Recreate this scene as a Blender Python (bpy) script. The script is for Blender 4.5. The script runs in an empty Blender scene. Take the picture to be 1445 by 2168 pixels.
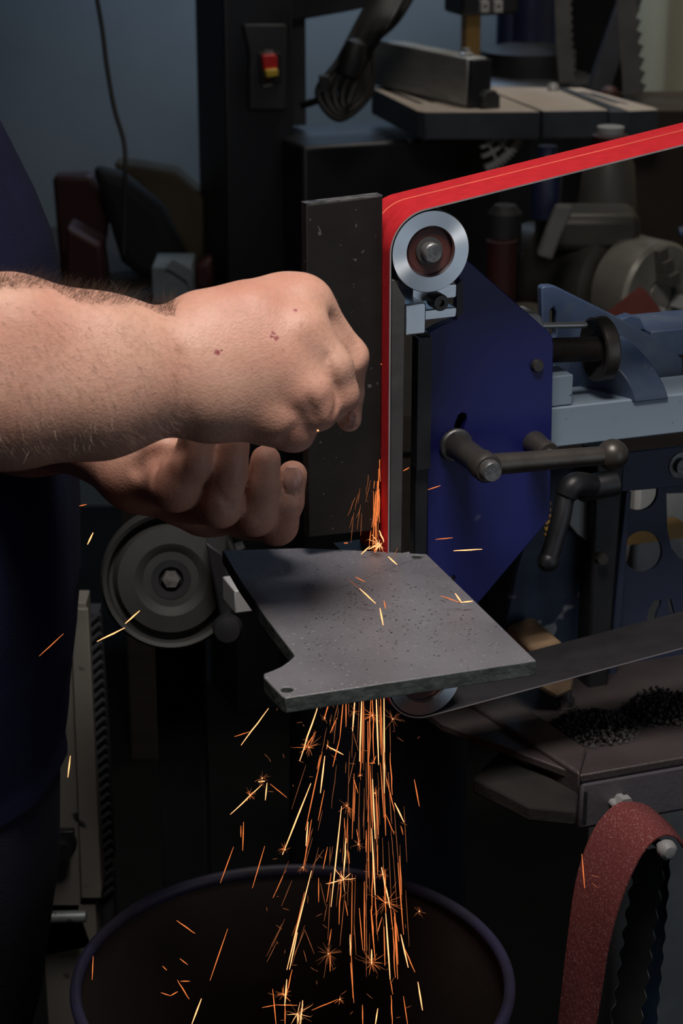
import bpy, bmesh, math, random
import numpy as np
from mathutils import Vector as V, Matrix, noise as mnoise
R = math.radians
SC = bpy.context.scene
COL = SC.collection
rnd = random.Random(11)

# ------------------------------------------------------------------ camera, world, lights, exposure
CAM = V((0, 0, 1.55)); PITCH = R(20); FPX = 4300.0
cam = bpy.data.cameras.new('camera'); cob = bpy.data.objects.new('camera', cam); COL.objects.link(cob)
cob.location = CAM; cob.rotation_euler = (R(90) - PITCH, 0, 0)
cam.sensor_fit = 'VERTICAL'; cam.sensor_height = 36; cam.sensor_width = 24
cam.lens = FPX / 2168 * 36; cam.clip_start = .05
cam.dof.use_dof = True; cam.dof.focus_distance = 1.28; cam.dof.aperture_fstop = 16
SC.camera = cob
w = bpy.data.worlds.new('world'); SC.world = w; w.use_nodes = True
bg = w.node_tree.nodes['Background']; bg.inputs[0].default_value = (.55, .65, .85, 1); bg.inputs[1].default_value = .006
def area(name, loc, target, size, size_y, energy, color, spread=180):
    l = bpy.data.lights.new(name, 'AREA'); l.shape = 'RECTANGLE'; l.size = size; l.size_y = size_y
    l.energy = energy; l.color = color; l.spread = R(spread)
    o = bpy.data.objects.new(name, l); COL.objects.link(o); o.location = loc
    o.rotation_euler = (V(target) - V(loc)).to_track_quat('-Z', 'Y').to_euler(); return o
area('workshop_lamp', (.02, .78, 2.35), (0, 1.25, 1.1), .45, .45, 7.4, (1, .92, .85), 112)          # lamp over the grinder
area('open_doorway', (1.5, .02, 1.28), (.05, 1.3, 1.15), .9, 1.3, 3.0, (.78, .88, 1))           # daylight behind the photographer
area('back_wall_fill', (-.02, 4.02, 1.95), (-.06, 4.3, 1.5), .3, .3, 6.5, (.55, .74, 1))   # unseen bluish lamp added to brighten the wall by the column
area('rear_fill', (.40, 3.2, 2.5), (.50, 3.45, 1.0), .5, .3, 2.9, (1, .93, .82), 95)    # unseen lamp added to brighten the saw table and right background
SC.view_settings.view_transform = 'Standard'; SC.view_settings.look = 'None'
SC.view_settings.exposure = 0; SC.view_settings.gamma = 1; SC.view_settings.use_curve_mapping = False

# ------------------------------------------------------------------ helpers
FW = V((0, math.cos(PITCH), -math.sin(PITCH))); UP = V((0, math.sin(PITCH), math.cos(PITCH)))
def ray(px, py): return FW + V((1, 0, 0)) * ((px - 722.5) / FPX) + UP * ((1084 - py) / FPX)
def at_d(px, py, d): return CAM + ray(px, py) * d
def on_y(px, py, Y): r = ray(px, py); return CAM + r * (Y / r.y)
def on_z(px, py, Z): r = ray(px, py); return CAM + r * ((Z - CAM.z) / r.z)
class Frame:
    """a machine's own axes: u along it, w away from the viewer's side, v up"""
    def __init__(s, o, yaw):
        s.o = V(o); s.yaw = yaw; s.x = V((math.cos(yaw), math.sin(yaw), 0)); s.y = V((-math.sin(yaw), math.cos(yaw), 0))
        s.M = Matrix.Translation(s.o) @ Matrix.Rotation(yaw, 4, 'Z'); s.I = s.M.inverted()
    def uv(s, px, py, w):
        r = ray(px, py); t = ((s.o - CAM).dot(s.y) + w) / r.dot(s.y); p = CAM + r * t - s.o
        return (p.dot(s.x), p.z)
    def pt(s, px, py, w): u, v = s.uv(px, py, w); return V((u, w, v))
    def onz(s, px, py, Z): return s.I @ on_z(px, py, Z)
    def at(s, px, py, d): return s.I @ at_d(px, py, d)
    def world(s, u, w, v): return s.M @ V((u, w, v))

MATS = {}
def mat(name, c, rough=.5, metal=0, c2=None, scale=30, bump=0, bscale=None, aniso=0, stretch=None, spots=None, spec=.5, axis='Y', thr=(.4, .65), coat=0):
    if name in MATS: return MATS[name]
    m = bpy.data.materials.new(name); m.use_nodes = True; nt = m.node_tree; N = nt.nodes; L = nt.links
    b = N['Principled BSDF']; b.inputs['Roughness'].default_value = rough; b.inputs['Metallic'].default_value = metal
    b.inputs['Specular IOR Level'].default_value = spec; b.inputs['Coat Weight'].default_value = coat
    tc = N.new('ShaderNodeTexCoord'); mp = N.new('ShaderNodeMapping'); L.new(tc.outputs['Object'], mp.inputs[0])
    if stretch: mp.inputs['Scale'].default_value = stretch
    nz = N.new('ShaderNodeTexNoise'); nz.inputs['Scale'].default_value = scale; nz.inputs['Detail'].default_value = 6
    L.new(mp.outputs[0], nz.inputs['Vector'])
    cr = N.new('ShaderNodeValToRGB'); cr.color_ramp.elements[0].position = thr[0]; cr.color_ramp.elements[1].position = thr[1]
    cr.color_ramp.elements[0].color = (*c, 1); cr.color_ramp.elements[1].color = (*(c2 or [x * .75 for x in c]), 1)
    L.new(nz.outputs['Fac'], cr.inputs[0]); last = cr.outputs[0]
    if spots:                                  # scattered flecks: (colour, scale, threshold)
        for sc_, ss, st in spots:
            n2 = N.new('ShaderNodeTexNoise'); n2.inputs['Scale'].default_value = ss; n2.inputs['Detail'].default_value = 2
            L.new(tc.outputs['Object'], n2.inputs['Vector'])
            r2 = N.new('ShaderNodeValToRGB'); r2.color_ramp.elements[0].position = st; r2.color_ramp.elements[1].position = st + .03
            L.new(n2.outputs['Fac'], r2.inputs[0])
            mx = N.new('ShaderNodeMix'); mx.data_type = 'RGBA'; L.new(r2.outputs[0], mx.inputs['Factor'])
            L.new(last, mx.inputs['A']); mx.inputs['B'].default_value = (*sc_, 1); last = mx.outputs['Result']
    L.new(last, b.inputs['Base Color'])
    if bump:
        nb = N.new('ShaderNodeTexNoise'); nb.inputs['Scale'].default_value = bscale or scale * 4; nb.inputs['Detail'].default_value = 4
        L.new(mp.outputs[0], nb.inputs['Vector'])
        bp = N.new('ShaderNodeBump'); bp.inputs['Strength'].default_value = bump; bp.inputs['Distance'].default_value = .001
        L.new(nb.outputs['Fac'], bp.inputs['Height']); L.new(bp.outputs[0], b.inputs['Normal'])
    if aniso:
        b.inputs['Anisotropic'].default_value = aniso
        tg = N.new('ShaderNodeTangent'); tg.direction_type = 'RADIAL'; tg.axis = axis; L.new(tg.outputs[0], b.inputs['Tangent'])
    MATS[name] = m; return m
def emit(name, c, s):
    m = bpy.data.materials.new(name); m.use_nodes = True; nt = m.node_tree; nt.nodes.clear()
    e = nt.nodes.new('ShaderNodeEmission'); o = nt.nodes.new('ShaderNodeOutputMaterial')
    e.inputs[0].default_value = (*c, 1); e.inputs[1].default_value = s; nt.links.new(e.outputs[0], o.inputs[0]); MATS[name] = m; return m

PM = {}
def tag(o, label=None, cat=None, group=None, kind=None):
    if label: o['label'] = label
    if cat: o['category'] = cat
    if group: o['group'] = group
    if kind: o['kind'] = kind
    return o
def thing(name, label, cat, frame=None, loc=(0, 0, 0), group=None):
    o = bpy.data.objects.new(name, None); COL.objects.link(o); o.empty_display_size = .05
    if frame: o.location = frame.o; o.rotation_euler = (0, 0, frame.yaw); PM[o] = Matrix.Identity(4)
    else: o.location = V(loc); PM[o] = Matrix.Translation(V(loc)).inverted()
    return tag(o, label, cat, group)
def obj(name, bm, m, parent=None, sharp=35, bevel=0, origin=None, seg=2):
    """one mesh object; world coordinates (or its frame's own, when the thing stands in a Frame)"""
    bmesh.ops.recalc_face_normals(bm, faces=bm.faces)
    if parent is not None and parent in PM: bm.transform(PM[parent])
    if origin is not None: bm.transform(Matrix.Translation(-V(origin)))
    for f in bm.faces: f.smooth = True
    for e in bm.edges:
        if len(e.link_faces) == 2 and e.calc_face_angle(0) > R(sharp): e.smooth = False
    me = bpy.data.meshes.new(name); bm.to_mesh(me); bm.free()
    for mm in (m if isinstance(m, (list, tuple)) else [m]): me.materials.append(mm)
    o = bpy.data.objects.new(name, me); COL.objects.link(o)
    if origin is not None: o.location = V(origin)
    if parent is not None:
        o.parent = parent
        if parent.type == 'MESH': PM.setdefault(o, Matrix.Identity(4))
    if bevel:
        md = o.modifiers.new('bevel', 'BEVEL'); md.width = bevel; md.segments = seg; md.limit_method = 'ANGLE'; md.angle_limit = R(40)
    return o
def sub(name, bm, m, part, **k):
    """a sub-part: given in the same coordinates as its part"""
    root = part.parent
    if root in PM: bm.transform(PM[root])
    off = part.location
    if off.length: bm.transform(Matrix.Translation(-off))
    PM.pop(part, None)
    return obj(name, bm, m, part, **k)
B = bmesh.new
def box(bm, c, s, rot=None):
    M = Matrix.Translation(V(c)) @ (rot.to_4x4() if rot else Matrix()) @ Matrix.Diagonal((*s, 1))
    bmesh.ops.create_cube(bm, size=1, matrix=M); return bm
def box2(bm, a, b): return box(bm, (V(a) + V(b)) / 2, [abs(x) for x in V(b) - V(a)])
def prism(bm, pts, w0, w1, holes=(), mode='uwv', conv=None):
    conv = conv or (lambda u, v, w: V((u, w, v)))
    loops = [pts] + list(holes); fr = []; edges = []
    for lp in loops:
        vs = [bm.verts.new(conv(p[0], p[1], w0)) for p in lp]; fr.append(vs)
        for i in range(len(vs)): edges.append(bm.edges.new((vs[i], vs[(i + 1) % len(vs)])))
    if len(loops) == 1: faces = [bm.faces.new(fr[0])]
    else: faces = [g for g in bmesh.ops.triangle_fill(bm, edges=edges, use_beauty=True)['geom'] if isinstance(g, bmesh.types.BMFace)]
    off = conv(0, 0, w1) - conv(0, 0, w0); mp = {}
    for lp in fr:
        for v in lp: mp[v] = bm.verts.new(v.co + off)
    for f in faces: bm.faces.new([mp[v] for v in reversed(f.verts)])
    for vs in fr:
        for i in range(len(vs)):
            a, b = vs[i], vs[(i + 1) % len(vs)]; bm.faces.new((a, b, mp[b], mp[a]))
    return bm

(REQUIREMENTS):
Repeat the listing above from its first line through the line that contains "rnd = random.Random(11)", both included, and nothing more. Drop the pictures.

(RESPONSE TO THE EXERCISE):
Recreate this scene as a Blender Python (bpy) script. The script is for Blender 4.5. The script runs in an empty Blender scene. Take the picture to be 1445 by 2168 pixels.
import bpy, bmesh, math, random
import numpy as np
from mathutils import Vector as V, Matrix, noise as mnoise
R = math.radians
SC = bpy.context.scene
COL = SC.collection
rnd = random.Random(11)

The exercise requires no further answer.